Selon la Ligue des droits de l'homme (LDH), le règlement intérieur des écoles de Forest porte atteinte aux droits fondamentaux.
Le 5 juillet dernier, le Conseil communal de Forest adoptait un nouveau règlement d’ordre intérieur pour les écoles de son réseau. Applicable dès cette rentrée scolaire, ce règlement porte atteinte à plusieurs droits dont l’émoussement sans cesse croissant inquiète déjà deux associations de défense des droits fondamentaux.
Des obstacles au droit à l'éducation
Avec deux parents, la Ligue des droits de l’Homme et le Service Droits des Jeunes de Bruxelles ont sollicité auprès du Conseil d’État la suspension et l’annulation de ce texte.
Alors qu’ils ne représentaient pas 10% des dossiers individuels traités en 2012, le contentieux scolaire concerne aujourd’hui plus d’un tiers des suivis qu’assurent les membres de l’équipe du Service Droits des jeunes de Bruxelles. Cette statistique suffit à elle seule à tirer la sonnette d’alarme : de plus en plus, le droit à l’éducation rencontre, insidieusement, autant dans les règlements locaux qu’à l’issue des conseils de classe, des obstacles qui risquent bien de le rendre non plus effectif mais simplement programmatique. Le règlement adopté par la commune de Forest est emblématique de cette dérive.
Un règlement qui favorise l'exclusion
En effet, d’une part, il multiplie les comportements qualifiés de problématiques et à ce titre passibles de sanctions, d’autre part, les sanctions qu’il prévoit sont inadéquates, disproportionnées et génératrices d’exclusion scolaire.
Ce faisant, ce texte porte atteinte à une série de normes lui étant juridiquement supérieures, contenues autant dans différentes conventions internationales (celle du 20 novembre 1989 relative aux droits de l’enfant au premier chef), la Constitution (son article 22bis relatif aux droits de l’enfant) ou différents décrets de la Communauté française (ceux de 1997 sur les missions de l’enseignement et de 2013 favorisant le bien-être des jeunes à l’école).

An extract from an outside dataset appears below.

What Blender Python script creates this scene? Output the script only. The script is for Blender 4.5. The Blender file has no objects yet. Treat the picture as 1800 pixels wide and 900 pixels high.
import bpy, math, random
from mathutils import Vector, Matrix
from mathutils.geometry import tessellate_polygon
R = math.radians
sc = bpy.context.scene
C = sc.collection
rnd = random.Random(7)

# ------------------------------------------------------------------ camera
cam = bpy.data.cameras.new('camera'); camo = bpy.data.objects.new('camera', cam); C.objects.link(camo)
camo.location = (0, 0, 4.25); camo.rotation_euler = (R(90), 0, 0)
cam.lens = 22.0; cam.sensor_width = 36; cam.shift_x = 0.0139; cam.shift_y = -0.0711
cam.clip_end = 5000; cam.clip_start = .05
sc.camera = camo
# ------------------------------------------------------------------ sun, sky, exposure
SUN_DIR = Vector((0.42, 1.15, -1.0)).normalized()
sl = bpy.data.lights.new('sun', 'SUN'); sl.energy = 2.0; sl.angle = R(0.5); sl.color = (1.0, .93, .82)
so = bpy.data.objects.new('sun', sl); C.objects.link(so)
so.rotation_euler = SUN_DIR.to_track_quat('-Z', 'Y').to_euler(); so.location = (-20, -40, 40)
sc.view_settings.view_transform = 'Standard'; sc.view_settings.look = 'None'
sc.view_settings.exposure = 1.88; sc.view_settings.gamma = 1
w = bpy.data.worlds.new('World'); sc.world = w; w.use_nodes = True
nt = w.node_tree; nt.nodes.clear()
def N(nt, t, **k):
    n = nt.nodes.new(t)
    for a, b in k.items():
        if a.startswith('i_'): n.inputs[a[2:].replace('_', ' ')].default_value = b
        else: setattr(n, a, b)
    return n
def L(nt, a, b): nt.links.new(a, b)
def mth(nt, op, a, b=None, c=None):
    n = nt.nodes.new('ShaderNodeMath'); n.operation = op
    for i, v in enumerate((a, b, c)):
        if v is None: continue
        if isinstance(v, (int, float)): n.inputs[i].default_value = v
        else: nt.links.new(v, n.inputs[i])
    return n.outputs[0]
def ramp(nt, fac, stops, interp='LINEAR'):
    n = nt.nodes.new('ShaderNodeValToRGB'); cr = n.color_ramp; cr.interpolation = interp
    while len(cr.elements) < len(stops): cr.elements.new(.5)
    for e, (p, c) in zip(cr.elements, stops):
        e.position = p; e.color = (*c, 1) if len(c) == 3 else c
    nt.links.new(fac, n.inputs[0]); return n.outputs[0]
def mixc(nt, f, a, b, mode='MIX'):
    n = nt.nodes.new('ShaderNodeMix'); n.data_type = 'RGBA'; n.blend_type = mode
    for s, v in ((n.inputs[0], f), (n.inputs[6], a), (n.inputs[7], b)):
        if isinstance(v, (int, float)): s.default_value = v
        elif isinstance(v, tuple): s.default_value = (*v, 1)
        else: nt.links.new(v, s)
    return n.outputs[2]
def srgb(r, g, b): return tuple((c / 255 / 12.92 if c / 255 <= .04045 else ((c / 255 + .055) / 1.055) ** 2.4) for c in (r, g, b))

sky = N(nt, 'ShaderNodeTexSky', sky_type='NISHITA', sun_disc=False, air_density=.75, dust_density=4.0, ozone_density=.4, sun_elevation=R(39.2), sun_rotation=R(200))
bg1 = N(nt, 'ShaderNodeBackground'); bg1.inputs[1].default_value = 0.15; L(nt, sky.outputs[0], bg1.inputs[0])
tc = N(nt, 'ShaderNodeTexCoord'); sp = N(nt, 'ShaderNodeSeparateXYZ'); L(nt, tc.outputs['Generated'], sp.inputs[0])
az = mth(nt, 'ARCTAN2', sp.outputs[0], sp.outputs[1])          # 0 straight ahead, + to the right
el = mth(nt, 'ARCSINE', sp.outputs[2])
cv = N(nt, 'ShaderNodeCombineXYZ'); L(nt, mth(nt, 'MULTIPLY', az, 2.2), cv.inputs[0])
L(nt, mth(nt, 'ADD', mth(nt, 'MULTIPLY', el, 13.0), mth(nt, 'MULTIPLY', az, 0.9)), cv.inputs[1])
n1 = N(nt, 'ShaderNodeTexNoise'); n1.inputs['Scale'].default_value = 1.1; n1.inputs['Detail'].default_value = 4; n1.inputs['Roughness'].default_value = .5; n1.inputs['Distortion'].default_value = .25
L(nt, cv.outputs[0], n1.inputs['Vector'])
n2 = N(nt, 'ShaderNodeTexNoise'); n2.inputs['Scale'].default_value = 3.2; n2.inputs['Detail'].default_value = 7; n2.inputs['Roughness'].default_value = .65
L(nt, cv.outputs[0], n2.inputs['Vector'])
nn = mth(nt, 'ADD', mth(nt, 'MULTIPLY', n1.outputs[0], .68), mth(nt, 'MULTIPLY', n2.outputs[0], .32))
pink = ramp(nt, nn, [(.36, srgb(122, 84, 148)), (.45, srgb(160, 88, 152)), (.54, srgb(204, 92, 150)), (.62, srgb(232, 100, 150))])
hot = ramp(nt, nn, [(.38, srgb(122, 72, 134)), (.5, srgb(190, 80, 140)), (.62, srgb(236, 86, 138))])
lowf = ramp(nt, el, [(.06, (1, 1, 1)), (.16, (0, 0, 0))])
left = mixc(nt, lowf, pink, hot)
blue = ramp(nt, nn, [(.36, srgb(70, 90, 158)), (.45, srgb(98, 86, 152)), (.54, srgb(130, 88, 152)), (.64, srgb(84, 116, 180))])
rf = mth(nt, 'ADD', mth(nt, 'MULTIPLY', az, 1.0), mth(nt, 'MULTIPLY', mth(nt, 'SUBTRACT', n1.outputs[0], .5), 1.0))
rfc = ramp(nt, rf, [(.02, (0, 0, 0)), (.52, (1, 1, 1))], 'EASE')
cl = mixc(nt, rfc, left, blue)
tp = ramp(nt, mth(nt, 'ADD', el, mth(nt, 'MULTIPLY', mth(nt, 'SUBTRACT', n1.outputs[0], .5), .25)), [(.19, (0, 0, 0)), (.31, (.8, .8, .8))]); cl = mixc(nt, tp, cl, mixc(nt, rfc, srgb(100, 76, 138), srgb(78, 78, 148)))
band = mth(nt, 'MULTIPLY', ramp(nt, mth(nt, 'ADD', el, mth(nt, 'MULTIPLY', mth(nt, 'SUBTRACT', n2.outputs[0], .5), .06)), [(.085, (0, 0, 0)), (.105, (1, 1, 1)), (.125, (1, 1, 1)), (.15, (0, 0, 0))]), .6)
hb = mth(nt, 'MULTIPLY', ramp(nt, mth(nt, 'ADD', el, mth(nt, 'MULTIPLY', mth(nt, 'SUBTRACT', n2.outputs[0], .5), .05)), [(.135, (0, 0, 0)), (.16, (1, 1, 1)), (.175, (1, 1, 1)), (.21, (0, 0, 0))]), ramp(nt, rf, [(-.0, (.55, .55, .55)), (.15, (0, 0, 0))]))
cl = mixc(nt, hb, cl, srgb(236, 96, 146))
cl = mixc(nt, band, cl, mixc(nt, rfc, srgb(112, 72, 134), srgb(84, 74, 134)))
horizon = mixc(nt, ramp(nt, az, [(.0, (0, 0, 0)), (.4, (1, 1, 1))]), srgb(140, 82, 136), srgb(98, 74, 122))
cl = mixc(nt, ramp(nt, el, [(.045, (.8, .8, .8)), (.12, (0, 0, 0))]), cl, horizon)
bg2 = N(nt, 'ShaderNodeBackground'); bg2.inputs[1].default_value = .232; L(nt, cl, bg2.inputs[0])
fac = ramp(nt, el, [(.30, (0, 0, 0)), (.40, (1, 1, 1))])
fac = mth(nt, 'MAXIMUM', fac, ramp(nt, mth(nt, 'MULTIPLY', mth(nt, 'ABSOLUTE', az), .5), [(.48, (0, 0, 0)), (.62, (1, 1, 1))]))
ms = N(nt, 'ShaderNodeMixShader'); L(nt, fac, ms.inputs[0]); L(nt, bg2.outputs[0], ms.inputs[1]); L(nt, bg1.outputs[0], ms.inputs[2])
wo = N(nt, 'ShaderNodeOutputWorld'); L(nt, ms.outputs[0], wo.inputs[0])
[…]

Le recours déposé auprès du Conseil d’État a pour objectif de rappeler au pouvoir organisateur que s’il entend imposer des devoirs aux enfants, cela ne peut se faire que dans le respect de leurs droits.
Privé de repas chaud
Le premier principe auquel ce règlement porte atteinte est celui de la gratuité de l’enseignement fondamental. Le texte prévoit ainsi et sans en préciser exactement la nature, encore moins le montant, que divers frais seront portés au compte des parents et que ceux-ci concerneront des activités obligatoires. À défaut de paiement, l’enfant pourra se voir supprimer ses repas chauds et exclure du service de garderie. Ce type de sanction est également prévu en cas d’arrivée tardive à l’école.
Rappelons que les enfants ici concernés relèvent essentiellement de l’enseignement maternelle et primaire, ils sont donc âgés de deux ans et demi à, en principe, douze ans. En d’autres termes, devant ses camarades, un enfant pourra être privé de repas, tenu à l’écart et obligé d’attendre seul qu’on vienne le chercher parce que ses parents l’ont déposé en retard ou ont oublié de payer tantôt l’entrée pour la piscine, tantôt le bus pour l’excursion.

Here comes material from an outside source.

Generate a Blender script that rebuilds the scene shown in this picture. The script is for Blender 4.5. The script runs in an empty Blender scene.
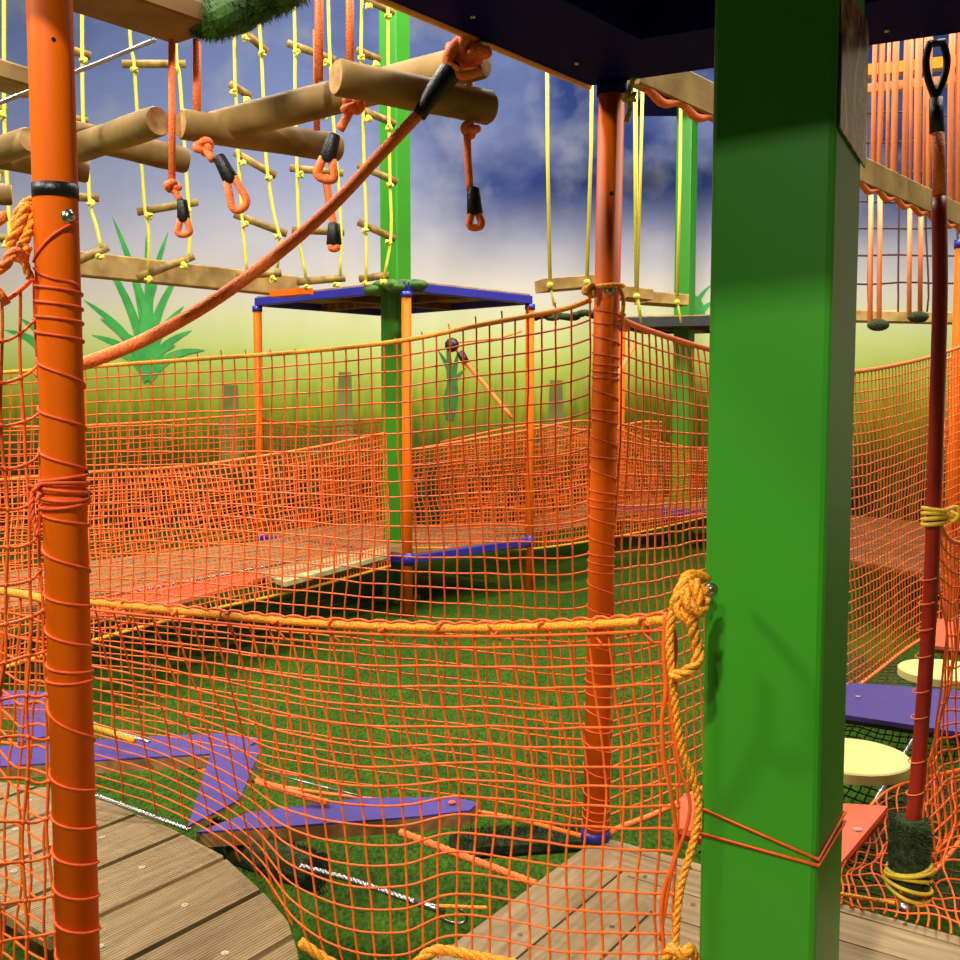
import bpy, math, random
from mathutils import Vector, Matrix, noise
random.seed(7)
PI = math.pi
F = 1050.0
PIT = math.atan(80.0 / F)
SC, SS = math.cos(PIT), math.sin(PIT)
EYE = 2.11; DECK = 0.61; UPB = 3.14
scene = bpy.context.scene
COL = scene.collection

def ray(u, v):
    x = (u - 480) / F; y = -(v - 480) / F
    return Vector((x, SC + y * SS, -SS + y * SC))
def P(u, v, Y):
    d = ray(u, v); return Vector((0, 0, EYE)) + d * (Y / d.y)
def G(u, v, z):
    d = ray(u, v); return Vector((0, 0, EYE)) + d * ((z - EYE) / d.z)
def V(*a): return Vector(a)
A_ = Vector((0.8, -0.6, 0)); B_ = Vector((0.6, 0.8, 0)); UPV = Vector((0, 0, 1))

# ------------------------------------------------------------------ materials
def lin(c):
    return tuple(((x/255)/12.92 if x/255 <= .04045 else ((x/255+.055)/1.055)**2.4) for x in c) + (1,)
MATS = {}
def mat(name, rgb, rough=.5, metal=0, var=.15, scale=20, bump=0, bscale=60, spec=.5, rgb2=None, stretch=(1,1,1), detail=3):
    if name in MATS: return MATS[name]
    m = bpy.data.materials.new(name); m.use_nodes = True
    nt = m.node_tree; b = nt.nodes['Principled BSDF']
    b.inputs['Roughness'].default_value = rough; b.inputs['Metallic'].default_value = metal
    b.inputs['Specular IOR Level'].default_value = spec
    tc = nt.nodes.new('ShaderNodeTexCoord'); mp = nt.nodes.new('ShaderNodeMapping')
    mp.inputs['Scale'].default_value = stretch
    nt.links.new(tc.outputs['Object'], mp.inputs['Vector'])
    n = nt.nodes.new('ShaderNodeTexNoise'); n.inputs['Scale'].default_value = scale; n.inputs['Detail'].default_value = detail
    nt.links.new(mp.outputs[0], n.inputs['Vector'])
    r = nt.nodes.new('ShaderNodeValToRGB')
    c = lin(rgb); c2 = lin(rgb2) if rgb2 else tuple(x * (1 - var) for x in c[:3]) + (1,)
    r.color_ramp.elements[0].position = .35; r.color_ramp.elements[1].position = .65
    r.color_ramp.elements[0].color = c2; r.color_ramp.elements[1].color = c
    nt.links.new(n.outputs['Fac'], r.inputs['Fac']); nt.links.new(r.outputs[0], b.inputs['Base Color'])
    if bump:
        n2 = nt.nodes.new('ShaderNodeTexNoise'); n2.inputs['Scale'].default_value = bscale
        nt.links.new(mp.outputs[0], n2.inputs['Vector'])
        bp = nt.nodes.new('ShaderNodeBump'); bp.inputs['Strength'].default_value = bump; bp.inputs['Distance'].default_value = .01
        nt.links.new(n2.outputs['Fac'], bp.inputs['Height']); nt.links.new(bp.outputs[0], b.inputs['Normal'])
    MATS[name] = m; return m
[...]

Ce n’est pas tout : en cas de retard répété, l’enfant sera purement et simplement privé d’enseignement : il n’entrera pas à l’école. C’est ici à la substance même du droit à l’enseignement que s’attaque un texte devant, à l’inverse, le mettre en œuvre. Ajoutons que le texte offre une interprétation extrêmement stricte des motifs pouvant justifier une absence, motifs pourtant prévus par décret, tout en multipliant les définitions vagues – ainsi, le « comportement portant atteinte à l’image du pouvoir organisateur ».
La sanction comme seul horizon pédagogique?
Enfin, à l’instar des conditions houleuses dans lesquelles il fut adopté, ce règlement n’envisage pas d’espace de discussion, de négociation ou de résolution d’une difficulté. La sanction semble ici le seul horizon pédagogique, le ciment exclusif de la relation école-parent-enfant.
Au final, c’est un nombre inévitablement important de litiges, de sanctions, d’exclusions et donc de recours qui se profile si un tel texte devait s’appliquer. Et c’est en vue de les éviter que deux parents d’une élève concernée ont saisi le Conseil d’État pour que celui-ci suspende et annule ce règlement.
En soutenant cette requête, nos deux associations qui ont pour objet social la défense des droits fondamentaux entendent montrer qu’elles resteront vigilantes à l’égard de toute initiative réglementaire qu’elles estimeront contraire aux engagements internationaux et constitutionnels relatifs au droit à l’enseignement et aux droits de l’enfant.